_Data shown:_
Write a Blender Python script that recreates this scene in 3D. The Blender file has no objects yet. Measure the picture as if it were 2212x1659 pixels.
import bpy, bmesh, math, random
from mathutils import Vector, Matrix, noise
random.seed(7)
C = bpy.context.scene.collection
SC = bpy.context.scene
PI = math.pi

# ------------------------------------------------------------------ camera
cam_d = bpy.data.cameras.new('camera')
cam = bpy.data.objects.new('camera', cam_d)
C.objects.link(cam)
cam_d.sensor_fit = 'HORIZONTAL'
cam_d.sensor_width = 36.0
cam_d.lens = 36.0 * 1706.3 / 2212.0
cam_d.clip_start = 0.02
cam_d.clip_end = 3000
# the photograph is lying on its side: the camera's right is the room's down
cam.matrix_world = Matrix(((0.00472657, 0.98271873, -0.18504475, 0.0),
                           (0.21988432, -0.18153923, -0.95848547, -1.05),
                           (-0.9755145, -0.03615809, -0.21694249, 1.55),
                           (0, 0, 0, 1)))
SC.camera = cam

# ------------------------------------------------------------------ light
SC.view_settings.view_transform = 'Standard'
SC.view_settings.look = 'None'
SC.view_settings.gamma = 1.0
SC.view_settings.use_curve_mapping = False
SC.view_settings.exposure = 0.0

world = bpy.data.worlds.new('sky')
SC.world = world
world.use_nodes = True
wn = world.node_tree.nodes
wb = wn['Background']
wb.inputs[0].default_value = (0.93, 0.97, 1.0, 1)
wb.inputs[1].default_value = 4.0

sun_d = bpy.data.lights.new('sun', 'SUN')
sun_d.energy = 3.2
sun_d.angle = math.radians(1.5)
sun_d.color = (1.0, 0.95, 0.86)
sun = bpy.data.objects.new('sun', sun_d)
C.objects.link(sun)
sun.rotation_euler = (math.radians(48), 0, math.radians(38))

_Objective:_
Find the word "objects" and list each line it appears in.

_Result of the task:_
Write a Blender Python script that recreates this scene in 3D. The Blender file has no objects yet. Measure the picture as if it were 2212x1659 pixels.
cam = bpy.data.objects.new('camera', cam_d)
C.objects.link(cam)
sun = bpy.data.objects.new('sun', sun_d)
C.objects.link(sun)